**PROBLEM DETAILS**: Retype exactly what runs from the first line of the data to the line with "return H + (CY - y) * D / F", keeping both of those lines and skipping pictures.

**COLLECTED MATERIAL**:
____________________
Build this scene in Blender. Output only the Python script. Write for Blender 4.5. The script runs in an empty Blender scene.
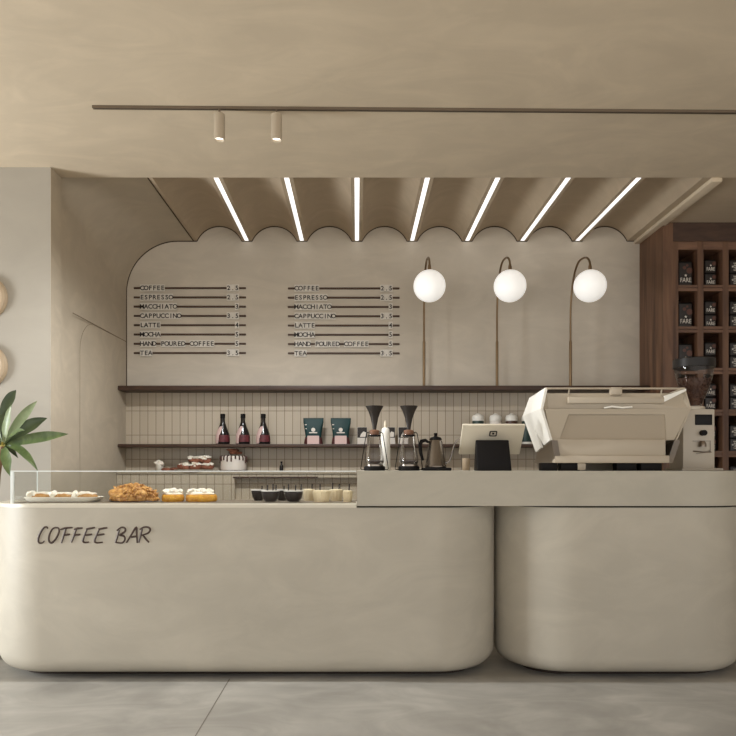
import bpy, bmesh, math, random
from mathutils import Vector, Matrix, noise

random.seed(7)
S = bpy.context.scene
COL = S.collection
PI = math.pi
R = math.radians

# ------------------------------------------------------------------ camera, light, exposure
F = 713.0            # focal length in pixels of the 736 px frame
H = 1.18             # eye height
CX, CY = 357.0, 466.0


def px(x, D):
    return (x - CX) * D / F


def pz(y, D):
    return H + (CY - y) * D / F


cam_d = bpy.data.cameras.new('camera')
cam = bpy.data.objects.new('camera', cam_d)
COL.objects.link(cam)
cam.location = (0, 0, H)
cam.rotation_euler = (PI / 2, 0, 0)
cam_d.sensor_width = 36
cam_d.lens = F / 736 * 36
cam_d.shift_x = (368 - CX) / 736
cam_d.shift_y = (CY - 368) / 736
cam_d.clip_start = 0.05
S.camera = cam

S.view_settings.view_transform = 'Standard'
S.view_settings.look = 'None'
S.view_settings.gamma = 1
S.view_settings.use_curve_mapping = False
S.view_settings.exposure = 0.0

world = bpy.data.worlds.new('daylight')
S.world = world
world.use_nodes = True
wb = world.node_tree.nodes['Background']
wb.inputs[1].default_value = 1.0
# pale sky above the horizon, brighter pavement added below to lift the ceiling
wn = world.node_tree
w_tc = wn.nodes.new('ShaderNodeTexCoord')
w_sp = wn.nodes.new('ShaderNodeSeparateXYZ')
w_cr = wn.nodes.new('ShaderNodeValToRGB')
w_cr.color_ramp.elements[0].position = 0.47
w_cr.color_ramp.elements[1].position = 0.53
w_cr.color_ramp.elements[0].color = (2.0, 1.9, 1.74, 1)
w_cr.color_ramp.elements[1].color = (1.15, 1.18, 1.24, 1)
w_mr = wn.nodes.new('ShaderNodeMapRange')
w_mr.inputs['From Min'].default_value = -1
w_mr.inputs['From Max'].default_value = 1
wn.links.new(w_tc.outputs['Generated'], w_sp.inputs[0])
wn.links.new(w_sp.outputs['Z'], w_mr.inputs['Value'])
wn.links.new(w_mr.outputs['Result'], w_cr.inputs['Fac'])
wn.links.new(w_cr.outputs[0], wb.inputs[0])


def area(name, loc, rot, sx, sy, power, col):
    d = bpy.data.lights.new(name, 'AREA')
    d.shape = 'RECTANGLE'
    d.size, d.size_y = sx, sy
    d.energy = power
    d.color = col
    o = bpy.data.objects.new(name, d)
    COL.objects.link(o)
    o.location = loc
    o.rotation_euler = rot
    return o


# daylight entering through the window in the left side wall
area('window_daylight', (-5.25, 3.2, 1.1), (0, -PI / 2, 0), 1.4, 1.05, 182, (0.92, 0.965, 1.0))

SPOT_W = 88          # power of each track spotlight

# ------------------------------------------------------------------ materials
def lin(c):
    c = c / 255
    return c / 12.92 if c <= 0.04045 else ((c + 0.055) / 1.055) ** 2.4


def rgb(r, g, b):
    return (lin(r), lin(g), lin(b), 1)


def mat(name, col, rough=0.5, metal=0.0, spec=0.5, var=0.0, scale=6.0, stretch=(1, 1, 1), bump=0.0, dist=0.0,
        col2=None, coat=0.0, sub=0.0):
    m = bpy.data.materials.new(name)
    m.use_nodes = True
    nt = m.node_tree
    b = nt.nodes['Principled BSDF']
    b.inputs['Base Color'].default_value = col
    b.inputs['Roughness'].default_value = rough
    b.inputs['Metallic'].default_value = metal
    b.inputs['Specular IOR Level'].default_value = spec
    if coat:
        b.inputs['Coat Weight'].default_value = coat
    if sub:
        b.inputs['Subsurface Weight'].default_value = sub
        b.inputs['Subsurface Radius'].default_value = (0.02, 0.012, 0.008)
    if var or bump or col2:
        tc = nt.nodes.new('ShaderNodeTexCoord')
        mp = nt.nodes.new('ShaderNodeMapping')
        mp.inputs['Scale'].default_value = stretch
        nt.links.new(tc.outputs['Object'], mp.inputs['Vector'])
        n = nt.nodes.new('ShaderNodeTexNoise')
        n.inputs['Scale'].default_value = scale
        n.inputs['Detail'].default_value = 6
        n.inputs['Distortion'].default_value = dist
        nt.links.new(mp.outputs[0], n.inputs['Vector'])
        if var or col2:
            cr = nt.nodes.new('ShaderNodeValToRGB')
            cr.color_ramp.elements[0].position = 0.3
            cr.color_ramp.elements[1].position = 0.7
            if col2:
                cr.color_ramp.elements[0].color = col2
                cr.color_ramp.elements[1].color = col
            else:
                cr.color_ramp.elements[0].color = tuple(c * (1 - var) for c in col[:3]) + (1,)
                cr.color_ramp.elements[1].color = tuple(min(1, c * (1 + var)) for c in col[:3]) + (1,)
            nt.links.new(n.outputs['Fac'], cr.inputs['Fac'])
            nt.links.new(cr.outputs[0], b.inputs['Base Color'])
        if bump:
            bp = nt.nodes.new('ShaderNodeBump')
            bp.inputs['Strength'].default_value = bump
            bp.inputs['Distance'].default_value = 0.01
            nt.links.new(n.outputs['Fac'], bp.inputs['Height'])
            nt.links.new(bp.outputs[0], b.inputs['Normal'])
    return m


def plaster(name, col, var=0.07, rough=0.7, seed=0.0, bump=0.12, streak=0.05):
    """trowelled micro-cement: broad clouds plus thin slanting trowel streaks"""
    m = bpy.data.materials.new(name)
    m.use_nodes = True
    nt = m.node_tree
    L = nt.links.new
    b = nt.nodes['Principled BSDF']
    b.inputs['Roughness'].default_value = rough
    b.inputs['Specular IOR Level'].default_value = 0.3
    tc = nt.nodes.new('ShaderNodeTexCoord')
    mp = nt.nodes.new('ShaderNodeMapping')
    mp.inputs['Location'].default_value = (seed, seed * 2, seed * 3)
    L(tc.outputs['Object'], mp.inputs['Vector'])
    n1 = nt.nodes.new('ShaderNodeTexNoise')
    n1.inputs['Scale'].default_value = 1.3
    n1.inputs['Detail'].default_value = 5
    n1.inputs['Distortion'].default_value = 1.2
    L(mp.outputs[0], n1.inputs['Vector'])
    mp2 = nt.nodes.new('ShaderNodeMapping')
    mp2.inputs['Rotation'].default_value = (R(40), R(-48), R(35))
    mp2.inputs['Scale'].default_value = (1.1, 2.3, 2.6)
    L(mp.outputs[0], mp2.inputs['Vector'])
    n2 = nt.nodes.new('ShaderNodeTexNoise')
    n2.inputs['Scale'].default_value = 1.6
    n2.inputs['Detail'].default_value = 7
    n2.inputs['Roughness'].default_value = 0.58
    n2.inputs['Distortion'].default_value = 1.6
    L(mp2.outputs[0], n2.inputs['Vector'])
    r1 = nt.nodes.new('ShaderNodeValToRGB')
    r1.color_ramp.elements[0].position, r1.color_ramp.elements[1].position = 0.3, 0.7
    r1.color_ramp.elements[0].color = tuple(c * (1 - var) for c in col[:3]) + (1,)
    r1.color_ramp.elements[1].color = tuple(c * (1 + var) for c in col[:3]) + (1,)
    L(n1.outputs['Fac'], r1.inputs['Fac'])
    r2 = nt.nodes.new('ShaderNodeValToRGB')
    r2.color_ramp.elements[0].position, r2.color_ramp.elements[1].position = 0.42, 0.68
    r2.color_ramp.elements[0].color = (1 - streak, 1 - streak, 1 - streak, 1)
    r2.color_ramp.elements[1].color = (1 + streak, 1 + streak, 1 + streak, 1)
    L(n2.outputs['Fac'], r2.inputs['Fac'])
    mx = nt.nodes.new('ShaderNodeMix')
    mx.data_type = 'RGBA'
    mx.blend_type = 'MULTIPLY'
    mx.inputs['Factor'].default_value = 1
    L(r1.outputs[0], mx.inputs['A'])
    L(r2.outputs[0], mx.inputs['B'])
    L(mx.outputs['Result'], b.inputs['Base Color'])
    bp = nt.nodes.new('ShaderNodeBump')
    bp.inputs['Strength'].default_value = bump
    bp.inputs['Distance'].default_value = 0.01
    L(n2.outputs['Fac'], bp.inputs['Height'])
    L(bp.outputs[0], b.inputs['Normal'])
    return m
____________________
**EXERCISE ANSWER**:
Build this scene in Blender. Output only the Python script. Write for Blender 4.5. The script runs in an empty Blender scene.
import bpy, bmesh, math, random
from mathutils import Vector, Matrix, noise

random.seed(7)
S = bpy.context.scene
COL = S.collection
PI = math.pi
R = math.radians

# ------------------------------------------------------------------ camera, light, exposure
F = 713.0            # focal length in pixels of the 736 px frame
H = 1.18             # eye height
CX, CY = 357.0, 466.0


def px(x, D):
    return (x - CX) * D / F


def pz(y, D):
    return H + (CY - y) * D / F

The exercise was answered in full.